Wednesday, July 6, 2011

Law Professors' Letter to Congress about PROTECT-IP Act

Over 100 professors who teach and write about intellectual property, Internet law, innovation, and the First Amendment have sent a letter to Congress asking it to reject the so-called PROTECT-IP Act.  (I say "so-called" because the acronym for the Act is highly misleading.)   As reported by Stanford Law School:
The professors have signed onto a letter written by Stanford Law School’s Mark A. Lemley, the William H. Neukom Professor of Law and director of the Stanford Program in Law, Science & Technology; David Levine,  assistant professor of Law at Elon University School of Law and an affiliate scholar at the Center for Internet and Society (CIS); and David Post, professor of law at the Temple University Beasley School of Law.
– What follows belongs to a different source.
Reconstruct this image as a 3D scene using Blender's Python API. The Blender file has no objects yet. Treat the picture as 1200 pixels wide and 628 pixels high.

The letter outlines the group’s concerns that the bill, as proposed, is unconstitutional and potentially disastrous to the structure of the Internet and to U.S. thought leadership.
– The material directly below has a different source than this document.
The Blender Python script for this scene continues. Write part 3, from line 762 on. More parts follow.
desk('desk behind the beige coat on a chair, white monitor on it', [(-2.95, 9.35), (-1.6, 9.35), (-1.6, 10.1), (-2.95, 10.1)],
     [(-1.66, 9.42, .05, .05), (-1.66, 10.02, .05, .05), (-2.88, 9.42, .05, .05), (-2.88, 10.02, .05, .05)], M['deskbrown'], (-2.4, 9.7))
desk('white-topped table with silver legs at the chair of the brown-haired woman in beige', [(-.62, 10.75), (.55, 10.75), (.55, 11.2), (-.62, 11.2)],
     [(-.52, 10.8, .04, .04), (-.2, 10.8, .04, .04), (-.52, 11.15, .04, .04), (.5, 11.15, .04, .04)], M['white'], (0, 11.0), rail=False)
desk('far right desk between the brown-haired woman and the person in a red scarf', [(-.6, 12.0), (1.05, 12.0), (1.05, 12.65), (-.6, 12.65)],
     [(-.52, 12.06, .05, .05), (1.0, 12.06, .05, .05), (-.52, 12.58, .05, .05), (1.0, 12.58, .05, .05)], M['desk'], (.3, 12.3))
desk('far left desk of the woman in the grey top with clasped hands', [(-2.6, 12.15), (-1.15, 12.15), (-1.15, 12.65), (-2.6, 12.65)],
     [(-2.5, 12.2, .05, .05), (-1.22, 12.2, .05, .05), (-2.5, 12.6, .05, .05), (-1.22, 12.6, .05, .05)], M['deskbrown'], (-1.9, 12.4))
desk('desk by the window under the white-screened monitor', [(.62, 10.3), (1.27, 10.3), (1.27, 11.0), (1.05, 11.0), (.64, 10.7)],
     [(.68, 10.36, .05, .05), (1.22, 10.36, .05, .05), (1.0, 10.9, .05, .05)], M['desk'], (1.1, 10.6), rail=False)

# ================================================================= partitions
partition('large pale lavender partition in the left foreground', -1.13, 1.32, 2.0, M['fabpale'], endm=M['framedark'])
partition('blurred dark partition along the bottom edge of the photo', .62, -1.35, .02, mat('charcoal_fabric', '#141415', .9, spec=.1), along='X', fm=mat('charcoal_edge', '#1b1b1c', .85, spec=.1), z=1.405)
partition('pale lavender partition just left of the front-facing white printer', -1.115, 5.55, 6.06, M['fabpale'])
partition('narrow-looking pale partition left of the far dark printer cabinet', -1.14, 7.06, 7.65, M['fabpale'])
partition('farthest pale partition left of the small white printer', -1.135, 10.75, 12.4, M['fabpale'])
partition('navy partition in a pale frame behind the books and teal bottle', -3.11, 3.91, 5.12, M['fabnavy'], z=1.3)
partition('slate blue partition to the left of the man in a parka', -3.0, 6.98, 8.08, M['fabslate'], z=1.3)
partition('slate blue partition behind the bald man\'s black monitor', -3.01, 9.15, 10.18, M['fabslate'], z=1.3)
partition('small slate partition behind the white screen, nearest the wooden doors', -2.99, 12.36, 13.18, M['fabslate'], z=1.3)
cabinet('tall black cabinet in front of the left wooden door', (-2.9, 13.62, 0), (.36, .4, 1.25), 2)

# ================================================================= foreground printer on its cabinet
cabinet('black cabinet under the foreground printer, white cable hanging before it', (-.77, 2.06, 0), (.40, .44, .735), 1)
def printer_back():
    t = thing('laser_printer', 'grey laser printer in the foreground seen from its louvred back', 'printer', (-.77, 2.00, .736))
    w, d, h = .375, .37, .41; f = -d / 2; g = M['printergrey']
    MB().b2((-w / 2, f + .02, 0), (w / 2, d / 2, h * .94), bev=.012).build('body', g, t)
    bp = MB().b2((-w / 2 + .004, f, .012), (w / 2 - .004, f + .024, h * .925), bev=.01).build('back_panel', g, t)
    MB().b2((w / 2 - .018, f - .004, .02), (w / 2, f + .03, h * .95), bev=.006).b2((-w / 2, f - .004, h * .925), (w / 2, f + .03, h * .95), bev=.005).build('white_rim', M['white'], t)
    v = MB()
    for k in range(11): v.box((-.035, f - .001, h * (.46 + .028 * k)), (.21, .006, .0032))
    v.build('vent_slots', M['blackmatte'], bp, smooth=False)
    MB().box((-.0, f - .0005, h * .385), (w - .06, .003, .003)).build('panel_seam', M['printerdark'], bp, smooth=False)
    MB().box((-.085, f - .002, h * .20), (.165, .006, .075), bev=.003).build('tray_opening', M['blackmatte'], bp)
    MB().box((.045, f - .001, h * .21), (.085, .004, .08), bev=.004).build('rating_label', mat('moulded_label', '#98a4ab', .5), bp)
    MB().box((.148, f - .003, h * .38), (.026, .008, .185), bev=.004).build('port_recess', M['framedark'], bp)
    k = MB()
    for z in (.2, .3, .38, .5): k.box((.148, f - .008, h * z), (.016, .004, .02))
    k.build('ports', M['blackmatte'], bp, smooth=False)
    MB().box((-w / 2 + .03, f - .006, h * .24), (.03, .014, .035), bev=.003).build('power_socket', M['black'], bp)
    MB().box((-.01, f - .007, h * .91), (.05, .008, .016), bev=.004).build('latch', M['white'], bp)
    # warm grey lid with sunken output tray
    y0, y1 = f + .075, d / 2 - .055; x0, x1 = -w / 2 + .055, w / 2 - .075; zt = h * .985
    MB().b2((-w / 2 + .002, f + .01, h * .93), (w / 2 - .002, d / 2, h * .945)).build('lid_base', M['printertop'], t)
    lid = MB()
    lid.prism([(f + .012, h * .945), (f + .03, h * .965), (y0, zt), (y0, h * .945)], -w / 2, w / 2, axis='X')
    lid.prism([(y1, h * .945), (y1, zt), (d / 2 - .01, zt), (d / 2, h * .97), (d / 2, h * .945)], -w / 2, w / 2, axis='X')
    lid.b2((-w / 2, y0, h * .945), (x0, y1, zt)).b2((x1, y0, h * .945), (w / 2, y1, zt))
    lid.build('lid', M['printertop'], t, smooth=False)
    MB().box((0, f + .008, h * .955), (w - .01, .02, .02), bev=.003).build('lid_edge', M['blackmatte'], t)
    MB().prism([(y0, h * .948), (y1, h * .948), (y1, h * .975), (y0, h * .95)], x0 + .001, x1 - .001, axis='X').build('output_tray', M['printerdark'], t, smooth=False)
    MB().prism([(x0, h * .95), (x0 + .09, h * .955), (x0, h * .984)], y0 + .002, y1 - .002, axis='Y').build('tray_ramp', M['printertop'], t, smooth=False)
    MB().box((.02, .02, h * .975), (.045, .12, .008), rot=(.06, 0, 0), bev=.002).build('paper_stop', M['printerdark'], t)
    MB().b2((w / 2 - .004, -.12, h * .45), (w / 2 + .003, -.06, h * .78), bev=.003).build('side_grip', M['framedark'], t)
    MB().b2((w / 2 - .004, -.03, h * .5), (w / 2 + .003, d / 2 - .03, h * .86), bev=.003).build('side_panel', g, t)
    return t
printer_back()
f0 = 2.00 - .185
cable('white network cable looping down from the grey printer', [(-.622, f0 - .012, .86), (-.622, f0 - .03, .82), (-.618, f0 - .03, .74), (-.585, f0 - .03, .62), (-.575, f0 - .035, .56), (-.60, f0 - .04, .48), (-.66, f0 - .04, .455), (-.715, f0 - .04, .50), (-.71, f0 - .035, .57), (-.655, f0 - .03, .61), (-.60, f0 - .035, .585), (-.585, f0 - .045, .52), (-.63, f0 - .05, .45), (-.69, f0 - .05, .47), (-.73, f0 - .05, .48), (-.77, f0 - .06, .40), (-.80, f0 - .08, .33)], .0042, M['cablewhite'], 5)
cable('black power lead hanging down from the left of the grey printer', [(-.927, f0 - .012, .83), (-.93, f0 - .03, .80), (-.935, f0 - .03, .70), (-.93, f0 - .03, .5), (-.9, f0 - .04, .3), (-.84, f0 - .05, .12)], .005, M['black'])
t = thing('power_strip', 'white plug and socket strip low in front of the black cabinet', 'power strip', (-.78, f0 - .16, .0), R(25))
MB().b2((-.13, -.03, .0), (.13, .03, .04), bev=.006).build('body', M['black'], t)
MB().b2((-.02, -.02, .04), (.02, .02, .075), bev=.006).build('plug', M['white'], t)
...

The letter is well worth reading.  It makes three main points: (1) the Act violates the First Amendment by suppressing speech without a hearing; (2) it threatens to break the Internet's infrastructure (a technical explanation of that problem is here); and (3) it undermines the USA's leadership in promoting free speech and the free exchange of information on the Internet.

Both the N.Y. Times and the L.A. Times have published editorials criticizing the Act as it's presently worded.  A group of venture capitalists have also voiced their concerns.